December 22, 2024

Regulators Investigate Chevrolet Volt Battery

DETROIT — Federal safety regulators on Friday said they have begun a formal defect investigation of the Chevrolet Volt because a second battery caught fire after a crash simulation.

The regulators have been examining batteries in several plug-in cars since a June fire involving a Volt that had been heavily damaged in a government crash test.

On Thursday, a Volt battery pack that was intentionally damaged Nov. 17 as part of that testing caught fire, the National Highway Traffic Safety Administration said. The agency also recorded a temporary temperature increase in another battery pack one day after it was damaged, and a third pack “began to smoke and emit sparks” after it was damaged and then turned upside down to simulate a rollover crash.

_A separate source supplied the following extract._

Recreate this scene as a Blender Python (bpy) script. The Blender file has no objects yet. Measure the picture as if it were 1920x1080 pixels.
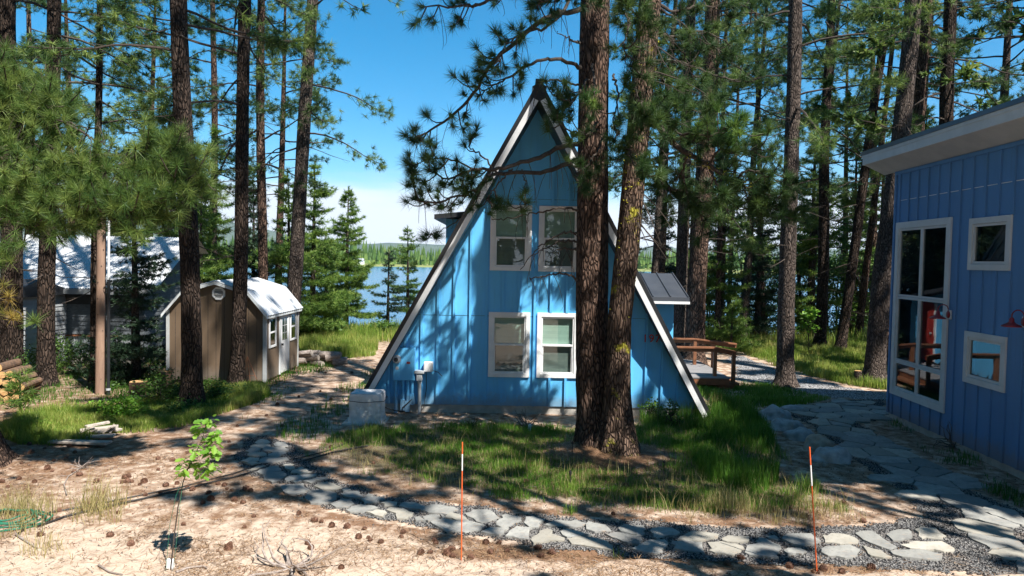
import bpy, math, random
import numpy as np
from mathutils import Vector, Matrix, Euler, noise as mnoise

R = math.radians
SC = bpy.context.scene
COL = SC.collection

# ------------------------------------------------------------------ camera
CAMH = 3.16; F = 1331.0; PITCH = math.atan(52/F); ROLL = 0.018
cam_d = bpy.data.cameras.new('camera'); cam = bpy.data.objects.new('camera', cam_d); COL.objects.link(cam)
cam_d.sensor_width = 36; cam_d.lens = 36*F/1920; cam_d.clip_start = 0.05; cam_d.clip_end = 30000
CM = Matrix.Rotation(math.pi/2-PITCH, 3, 'X') @ Matrix.Rotation(ROLL, 3, 'Z')
cam.matrix_world = Matrix.Translation((0, 0, CAMH)) @ CM.to_4x4()
SC.camera = cam

# ------------------------------------------------------------------ light
SUN_EL = R(53); SUN_AZ = R(42)          # sun stands to the right of and behind the camera
sun_dir = Vector((math.sin(SUN_AZ)*math.cos(SUN_EL), -math.cos(SUN_AZ)*math.cos(SUN_EL), math.sin(SUN_EL)))
sl = bpy.data.lights.new('sun', 'SUN'); sl.energy = 5.0; sl.angle = R(0.55); sl.color = (1, 0.95, 0.87)
so = bpy.data.objects.new('sun', sl); COL.objects.link(so)
so.rotation_euler = sun_dir.to_track_quat('Z', 'Y').to_euler(); so.location = (10, -12, 30)
w = bpy.data.worlds.new("World"); SC.world = w; w.use_nodes = True
nt = w.node_tree; nt.nodes.clear()
def wn(t): return nt.nodes.new(t)
sky = wn('ShaderNodeTexSky'); sky.sky_type = 'NISHITA'; sky.sun_disc = False
sky.sun_elevation = SUN_EL; sky.sun_rotation = math.pi-SUN_AZ
sky.altitude = 1500; sky.air_density = 1.0; sky.dust_density = 0.3; sky.ozone_density = 2.5
tc = wn('ShaderNodeTexCoord'); sep = wn('ShaderNodeSeparateXYZ')
nt.links.new(tc.outputs['Generated'], sep.inputs[0])
mp = wn('ShaderNodeMapping'); mp.inputs['Scale'].default_value = (2.2, 2.2, 16)
nt.links.new(tc.outputs['Generated'], mp.inputs[0])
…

“N.H.T.S.A. is not aware of any roadway crashes that have resulted in battery-related fires in Chevy Volts or other vehicles powered by lithium-ion batteries,” it said in a statement. “However, the agency is concerned that damage to the Volt’s batteries as part of three tests that are explicitly designed to replicate real-world crash scenarios have resulted in fire.”

The N.H.T.S.A. said its battery testing had not raised any safety concerns about the batteries in other plug-in cars and that “Chevy Volt owners whose vehicles have not been in a serious crash do not have reason for concern.”

General Motors, which began selling the Volt about a year ago, said in a statement that it was not surprised by the investigation, but insisted that the car was not defective. It has been working closely with the agency to try to replicate the June fire, which was first disclosed publicly this month, and neither had experienced any similar incidents until last week’s tests.

“The Volt is safe and does not present undue risk as part of normal operation or immediately after a severe crash,” Jim Federico, G.M.’s chief engineer for electric vehicles, said in the statement. “G.M. and the agency’s focus and research continues to be on battery performance, handling, storage and disposal after a crash or other significant event, like a fire, to better serve first and secondary responders. There have been no reports of comparable incidences in the field.”

G.M. attributed the June fire, which occurred at a storage facility three weeks after the car was crash-tested, to a failure to deactivate the battery. In July, it began publicizing postcrash safety protocols to emergency personnel that call for the battery to be isolated from the rest of the car via a disconnect switch and then depleted by the company.

The company says it believes the June fire was a result of crystallized coolant that leaked out of the battery’s cooling system and pooled on another portion of the pack when it was rotated as part of the crash test, a G.M. spokesman, Rob Peterson, said in an interview last week.

The N.H.T.S.A. said the testing last week that resulted in the more recent fire included damaging the battery compartment and rupturing the coolant line.